Perempuan di masyarakat Barat dan non-Barat sering mengambil peran utama dalam militer. Perempuan telah membuktikan bahwa mereka mampu menggunakan kekerasan dengan cara yang tampaknya menunjukkan pilihan dan agensi –terkadang dengan cara yang keji.
Misalnya, Nazi melatih setengah juta perempuan untuk dinas militer. Dan, sekitar 3.500 di antaranya bertugas sebagai penjaga kamp konsentrasi. Sebagai pembunuh massal.
Quarmby: ”Pada 1997, ketika saya pertama mengunjungi Rwanda (Afrika Tengah), tiga tahun setelah genosida di sana, saya dikejutkan oleh betapa banyak perempuan yang terlibat sebagai pengamat, penghasut, dan bahkan tokoh kunci dalam genosida –sama dengan yang mereka lakukan dalam Holocaust di Jerman.”
Sejak tahun 1970-an, fokus tertuju pada kekerasan laki-laki terhadap anak perempuan dan perempuan dewasa.
Hal itu, dalam banyak hal, telah menggeser kerangka kerja penggambaran kekerasan –terutama kekerasan dalam rumah tangga dan hubungan intim– menjadi kerangka kerja yang sebagian besar berkaitan dengan gender.
Hal itu tidak mengherankan lantaran kesenjangan gender dalam kejahatan yang tercatat sudah diketahui secara luas.
Namun, hal tersebut tidak berarti bahwa pelaku kejahatan perempuan tidak ada –dan bagaimana mereka diperlakukan telah menjadi bagian penting dalam penelitian kriminologi.
Jumlah perempuan di penjara Inggris dan Wales naik hampir tiga kali lipat pada 1993 hingga 2005. Meski jumlah tersebut kini menurun, masih terdapat lebih dari 2.000 perempuan di balik jeruji besi saat ini jikka dibandingkan dengan tahun 1990-an, dan perempuan merupakan sekitar 5 persen dari populasi penjara.
Dalam studi yang diterbitkan di Middle East Quarterly –yang mengkaji kasus-kasus di mana perempuan terlibat dalam pembunuhan ”demi kehormatan”– ditemukan bahwa perempuan merupakan konspirator sekaligus pembunuh langsung dalam kejahatan brutal terhadap perempuan lain.

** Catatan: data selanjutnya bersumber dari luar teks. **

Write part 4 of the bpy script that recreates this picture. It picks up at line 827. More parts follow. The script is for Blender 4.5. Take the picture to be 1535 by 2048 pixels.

Baroness Helena Kennedy Q.C., pengacara terkemuka pemimpin penyelidikan perdagangan manusia di Skotlandia, mengatakan bahwa beberapa perempuan dalam perdagangan tersebut ”bersikap kejam terhadap perempuan lain. Dalam banyak kasus, perempuan menjadi manajerial kekerasan”.
Jadi, sebenarnya sama saja antara laki-laki dan perempuan dalam tindak kekerasan. Walaupun, jumlah pelaku perempuan masih lebih kecil daripada pelaku laki-laki. (*)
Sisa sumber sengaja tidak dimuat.